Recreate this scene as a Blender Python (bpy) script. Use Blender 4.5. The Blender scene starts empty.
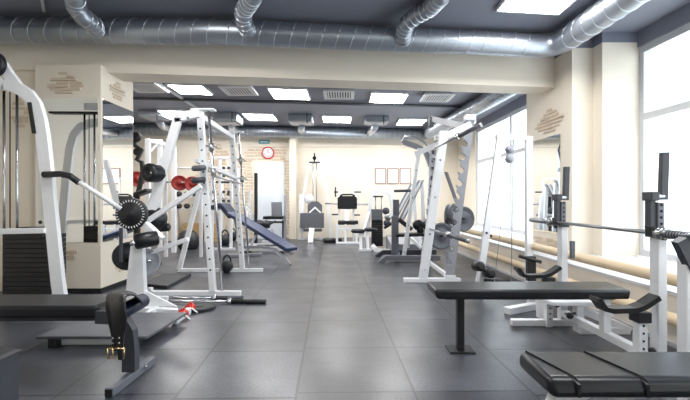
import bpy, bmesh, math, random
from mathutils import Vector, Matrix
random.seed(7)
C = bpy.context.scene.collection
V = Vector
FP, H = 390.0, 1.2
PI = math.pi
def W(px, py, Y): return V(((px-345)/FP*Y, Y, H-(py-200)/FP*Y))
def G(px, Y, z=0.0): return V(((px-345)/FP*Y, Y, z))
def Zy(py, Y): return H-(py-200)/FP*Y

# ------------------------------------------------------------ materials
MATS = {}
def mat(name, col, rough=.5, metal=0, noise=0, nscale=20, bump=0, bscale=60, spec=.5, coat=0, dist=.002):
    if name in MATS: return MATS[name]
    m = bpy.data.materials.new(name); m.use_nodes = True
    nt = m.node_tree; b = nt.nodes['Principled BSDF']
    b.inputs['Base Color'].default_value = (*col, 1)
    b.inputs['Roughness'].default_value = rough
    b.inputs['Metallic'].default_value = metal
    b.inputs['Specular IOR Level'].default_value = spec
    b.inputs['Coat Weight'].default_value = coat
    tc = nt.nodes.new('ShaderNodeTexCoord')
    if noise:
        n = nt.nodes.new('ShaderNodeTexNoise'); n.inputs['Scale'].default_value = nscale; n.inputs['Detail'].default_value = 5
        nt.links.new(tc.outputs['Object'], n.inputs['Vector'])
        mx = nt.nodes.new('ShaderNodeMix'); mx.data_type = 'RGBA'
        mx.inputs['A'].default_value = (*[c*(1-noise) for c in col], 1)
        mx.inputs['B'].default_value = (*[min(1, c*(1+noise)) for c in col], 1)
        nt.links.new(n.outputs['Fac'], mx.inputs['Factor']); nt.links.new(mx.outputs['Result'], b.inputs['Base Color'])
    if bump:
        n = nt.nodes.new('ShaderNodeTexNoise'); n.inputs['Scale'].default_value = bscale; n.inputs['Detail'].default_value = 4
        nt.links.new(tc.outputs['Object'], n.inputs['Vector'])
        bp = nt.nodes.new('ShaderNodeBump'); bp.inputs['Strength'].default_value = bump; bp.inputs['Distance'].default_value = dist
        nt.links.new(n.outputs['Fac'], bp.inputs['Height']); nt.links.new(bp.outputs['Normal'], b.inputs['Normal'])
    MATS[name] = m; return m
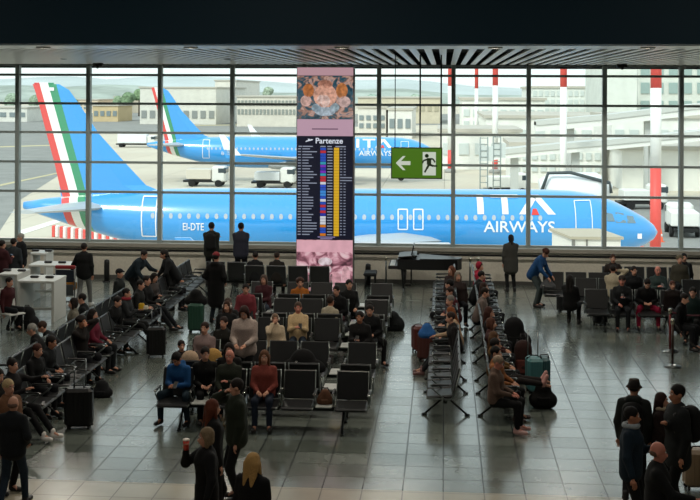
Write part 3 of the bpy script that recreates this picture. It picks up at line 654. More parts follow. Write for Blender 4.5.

[PROMPT]
Would you reproduce the lines above, from the very first through the line containing "def Zy(py, Y): return H-(py-200)/FP*Y", exactly and without the pictures?

[EXERCISE OUTPUT]
Recreate this scene as a Blender Python (bpy) script. Use Blender 4.5. The Blender scene starts empty.
import bpy, bmesh, math, random
from mathutils import Vector, Matrix
random.seed(7)
C = bpy.context.scene.collection
V = Vector
FP, H = 390.0, 1.2
PI = math.pi
def W(px, py, Y): return V(((px-345)/FP*Y, Y, H-(py-200)/FP*Y))
def G(px, Y, z=0.0): return V(((px-345)/FP*Y, Y, z))
def Zy(py, Y): return H-(py-200)/FP*Y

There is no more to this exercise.